Pakistan’s Forgotten Pashtoon Minority

Pakistan's Pashtoon minority, especially those belonging to tribal regions, are right in asking whether their blood is cheaper than ‘mainstream’ Pakistanis after the country's Punjabi prime minister displayed the most visible discrimination towards his own countrymen by completely ignoring the deadly bombings in Parachinar that left more than 70 ethnic Pashtoons dead.

Posted on 06/28/17
By Farooq Yousaf | via Daily Times
People remving the injured from the blast site in Parachinar after twin explosions on June 23. (Photo via video stream)
People removing the injured from the blast site in Parachinar after twin explosions on June 23. (Photo via video stream)

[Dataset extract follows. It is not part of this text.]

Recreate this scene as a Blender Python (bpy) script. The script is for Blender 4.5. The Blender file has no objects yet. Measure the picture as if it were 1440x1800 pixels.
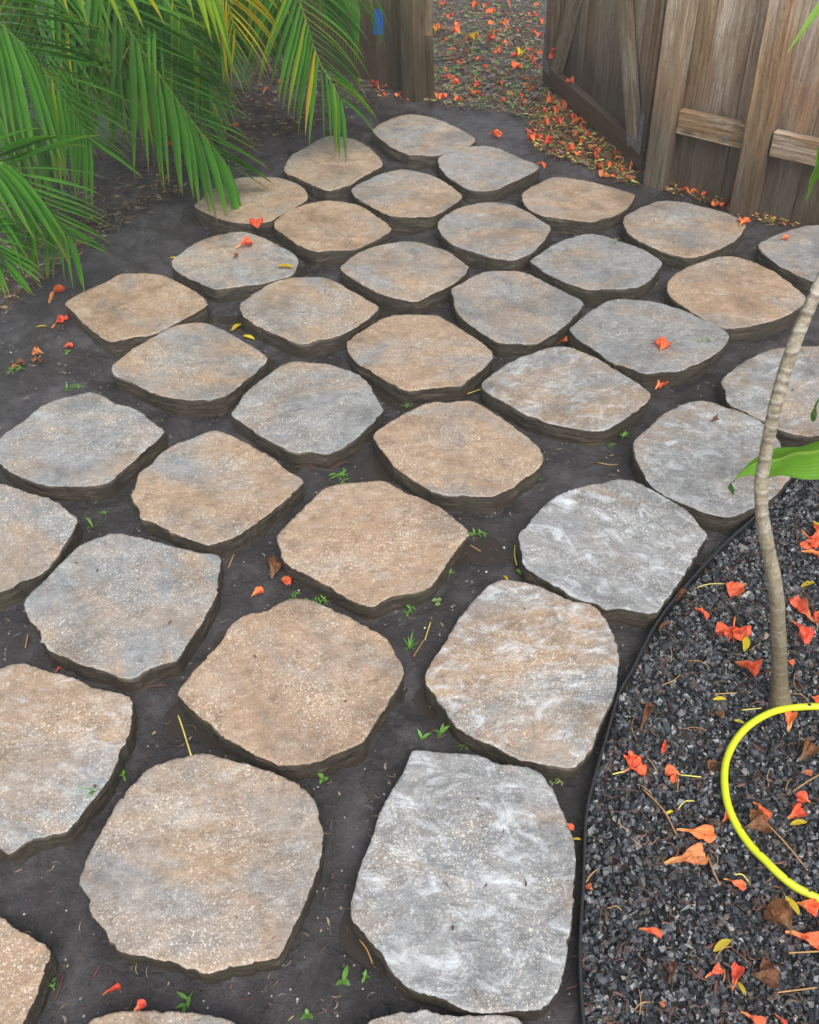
import bpy, bmesh, math, random
import numpy as np
from mathutils import Vector, Matrix, noise
from math import sin, cos, pi, radians, atan2, hypot

SC = bpy.context.scene
COL = SC.collection
rnd = random.Random(7)

# ------------------------------------------------------------------ camera
F_PX, PITCH, CAM_Z = 1600.0, radians(44.25), 1.758
cam = bpy.data.cameras.new('camera')
cam.sensor_fit = 'HORIZONTAL'
cam.sensor_width = 36.0
cam.lens = 36.0 * F_PX / 1440.0
cam.clip_start, cam.clip_end = 0.02, 400.0
cam_o = bpy.data.objects.new('camera', cam)
cam_o.location = (0, 0, CAM_Z)
cam_o.rotation_euler = (pi / 2 - PITCH, 0, 0)
COL.objects.link(cam_o)
SC.camera = cam_o

# ------------------------------------------------------------------ sky, sun, exposure
SUN_EL, SUN_AZ = radians(56), radians(163)          # azimuth measured from +Y towards +X
W = bpy.data.worlds.new('World')
SC.world = W
W.use_nodes = True
wn = W.node_tree
wn.nodes.clear()
sky_t = wn.nodes.new('ShaderNodeTexSky')
sky_t.sky_type = 'NISHITA'
sky_t.sun_disc = False
sky_t.sun_elevation = SUN_EL
sky_t.sun_rotation = SUN_AZ
sky_t.dust_density = 4.0
sky_t.air_density = 1.0
hs = wn.nodes.new('ShaderNodeHueSaturation')
hs.inputs['Saturation'].default_value = 0.36       # overcast: the blue is mostly veiled
bgn = wn.nodes.new('ShaderNodeBackground')
bgn.inputs['Strength'].default_value = 0.15
wo = wn.nodes.new('ShaderNodeOutputWorld')
wn.links.new(sky_t.outputs[0], hs.inputs['Color'])
wn.links.new(hs.outputs[0], bgn.inputs['Color'])
wn.links.new(bgn.outputs[0], wo.inputs['Surface'])
sun = bpy.data.lights.new('sun', 'SUN')
sun.energy = 1.15
sun.angle = radians(34)
sun.color = (1.0, 0.975, 0.94)
sun_o = bpy.data.objects.new('sun', sun)
sd = Vector((sin(SUN_AZ) * cos(SUN_EL), cos(SUN_AZ) * cos(SUN_EL), sin(SUN_EL)))
sun_o.rotation_euler = sd.to_track_quat('Z', 'Y').to_euler()
sun_o.location = sd * 20
COL.objects.link(sun_o)
SC.view_settings.view_transform = 'Standard'
SC.view_settings.look = 'None'
SC.view_settings.gamma = 1.0
SC.view_settings.use_curve_mapping = False
SC.view_settings.exposure = 0.8
SC.render.engine = 'CYCLES'
SC.cycles.max_bounces = 6
SC.cycles.transparent_max_bounces = 6

# ------------------------------------------------------------------ survey of the place
# The layout was measured on the photograph; ground() turns a sighting into a point of the place.
CP, SP = cos(PITCH), sin(PITCH)
EYE = Vector((0, 0, CAM_Z))
def sight(x, y):
    u, v = x - 720.0, 900.0 - y
    return Vector((u, F_PX * CP + v * SP, -F_PX * SP + v * CP))
def ground(x, y, z=0.0):
    d = sight(x, y)
    return EYE + d * ((z - CAM_Z) / d.z)
def at_depth(x, y, Y):
    d = sight(x, y)
    return EYE + d * (Y / d.y)
def seen(p):
    d = Vector(p) - EYE
    f = d.y * CP - d.z * SP
    v = d.y * SP + d.z * CP
    if f < 0.05:
        return (-9999, -9999)
    return (720 + F_PX * d.x / f, 900 - F_PX * v / f)
def px_per_m(p):
    d = Vector(p) - EYE
    return F_PX / (d.y * CP - d.z * SP)

# ------------------------------------------------------------------ helpers
def link(name, me, mats=(), parent=None):
    o = bpy.data.objects.new(name, me)
    for m in mats:
        if me is not None and len(me.materials) < len(mats):
            me.materials.append(m)
    COL.objects.link(o)
    if parent is not None:
        o.parent = parent
    return o
def mesh(name, verts, faces, smooth=False):
    me = bpy.data.meshes.new(name)
    me.from_pydata([tuple(v) for v in verts], [], faces)
    me.update()
    if smooth:
        me.polygons.foreach_set('use_smooth', [True] * len(me.polygons))
    return me
def tag(o, label=None, cat=None, group=None, kind=None):
    if label: o['label'] = label
    if cat: o['category'] = cat
    if group: o['group'] = group
    if kind: o['kind'] = kind
    return o
def empty(name, loc=(0, 0, 0)):
    o = bpy.data.objects.new(name, None)
    o.empty_display_size = 0.1
    o.location = loc
    COL.objects.link(o)
    return o
def catmull(pts, n, closed=False):
    P = [Vector(p) for p in pts]
    m = len(P)
    segs = m if closed else m - 1
    out = []
    # sample uniformly by segment length
    lens = [(P[(i + 1) % m] - P[i]).length for i in range(segs)]
    tot = sum(lens)
    cnt = n if closed else n - 1
    acc, i, base = 0.0, 0, 0.0
    for k in range(n):
        t = tot * k / cnt
        while i < segs - 1 and t > base + lens[i]:
            base += lens[i]
            i += 1
        u = min(1.0, max(0.0, (t - base) / max(lens[i], 1e-9)))
        if closed:
            a, b, c, d = P[(i - 1) % m], P[i], P[(i + 1) % m], P[(i + 2) % m]
        else:
            b, c = P[i], P[i + 1]
            a = P[i - 1] if i > 0 else b * 2 - c
            d = P[i + 2] if i + 2 < m else c * 2 - b
        out.append(0.5 * ((2 * b) + (c - a) * u + (2 * a - 5 * b + 4 * c - d) * u * u + (3 * b - a - 3 * c + d) * u ** 3))
    return out
def tube(pts, radii, sides=8, cap=True, verts=None, faces=None):
    """a swept round tube; returns verts, faces (appended to the lists given)"""
    verts = [] if verts is None else verts
    faces = [] if faces is None else faces
    P = [Vector(p) for p in pts]
    n = len(P)
    if not hasattr(radii, '__len__'):
        radii = [radii] * n
    ref = Vector((0.13, 0.27, 0.95))
    b0 = len(verts)
    for i, p in enumerate(P):
        t = (P[min(i + 1, n - 1)] - P[max(i - 1, 0)]).normalized()
        a = t.cross(ref)
        if a.length < 1e-3:
            a = t.cross(Vector((1, 0, 0)))
        a.normalize()
        b = t.cross(a)
        for k in range(sides):
            an = 2 * pi * k / sides
            verts.append(p + (a * cos(an) + b * sin(an)) * radii[i])
    for i in range(n - 1):
        for k in range(sides):
            k2 = (k + 1) % sides
            faces.append((b0 + i * sides + k, b0 + i * sides + k2, b0 + (i + 1) * sides + k2, b0 + (i + 1) * sides + k))
    if cap:
        faces.append(tuple(b0 + k for k in reversed(range(sides))))
        faces.append(tuple(b0 + (n - 1) * sides + k for k in range(sides)))
    return verts, faces
def fbm(v, o=3):
    return noise.fractal(v, 1.0, 2.0, o)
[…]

Pakistan marked a grim start to Eid on June 26, mainly due to a deadly inferno killing more than 150 people in Bahawalpur. It was hard to ignore and also digest images of charred bodies of poor people merely hoping to collect a liter or two of free fuel. It was equally sad to learn that many people lost their lives due to lack of facilities in the largest province, by population, of the country.


This incident followed the callous sectarian terror attack in Parachinar three days earlier on June 23, killing more than 60 — along with another attack in Quetta — further paling the festivities of Eid. But such was the magnanimity of the Bahawalpur inferno that the Prime Minister had to cut short his Eid vacation in the UK, presumably for his grandson’s graduation, and join the mourners in the city. Conversely, there was a complete blackout on Parachinar.


The loss in all three incidents was equally devastating, yet people from Khyber Pakhtunkhwa (KP) and FATA, were visibly angry at how these tragedies were prioritized by the government and political parties. This anger also led to a number of questions being asked of the political elite in the country.


Some wondered why the Prime Minister returned only after a major incident occurred in the Punjab province, ignoring those in FATA and Balochistan. Others asked why no political party or leader even tried to condole with Parachinar and Quetta’s affectees. And finally, many also wondered why — unlike two million rupees each for Bahawalpur affectees — was there no compensation for the victims of Parachinar.


Adding to their misery, the mainstream media has also failed Parachinar by prioritizing ‘Eid shopping’ and ‘moon sighting’, rather than the loss of lives, with their major sit-in going unnoticed. People in Parachinar are still persisting with their sit-in against injustice and lack of security. For them, this Eid brought nothing but sorrow, tears and devastation.


It is rightly argued that in Pakistan that the key to the Prime Minister house lies in Punjab, and thus most political parties focus on the province.


What saddened many was the fact that PTI – a party aspiring to rule the country – even though ruling the FATA’s neighboring Khyber Pakhtunkhwa, also showed little regard for Parachinar. Yet, a number of its senior leaders were seen condoling with victims of Bahawalpur. Even if the party is not directly responsible for FATA, Imran Khan still claims to be a ‘national’ leader, and yet he failed the tribal Pashtuns once again.


What further angered many was the fact that many supporters of the ruling PML-N party on social media, defending the PM, were laying the blame and responsibility to the PTI-led KP government.


Ironically, a number of Pakistanis living outside KP and FATA don’t realize that Parachinar is in Kurram Agency of Tribal Areas (FATA), which comes under direct control of President and the Provincial governor, both of whom are answerable to the prime minister. This equation is too simple for anyone to understand the onus of responsibility in the tribal areas.


For our major political parties, this was an ideal opportunity to prove that they were offering ‘national’ leadership for the future. Yet, all of them miserably failed.


In terms of security and the National Action Plan (NAP), even after claiming that Zarb-e-Azb and Radd-ul-Fasad succeeded in eliminating terrorism from the tribal areas, why, then, did terrorists succeed in targeting Parachinar three times this year?


Why is the agency still a hotbed for sectarian tensions and violence?


Then, aren’t tribal Pashtuns right in asking whether their blood is cheaper than ‘mainstream’ Pakistanis?


Now, even if after pressure from the civil society the government has announced a meagre Rs. 300,000 for the victims of Parachinar, along with a token condemnation, would that be enough to address grievances of Pashtuns in general and tribal Pashtuns in specific? And more importantly, wouldn’t this difference in the compensation send a wrong message of difference in worth of lives?


FATA has suffered enough. It’s a now or never moment for the ruling government. If the PM is even fractionally concerned about loss of lives in the tribal areas, he needs to take concrete steps to bring the tribal areas in Pakistan’s mainstream.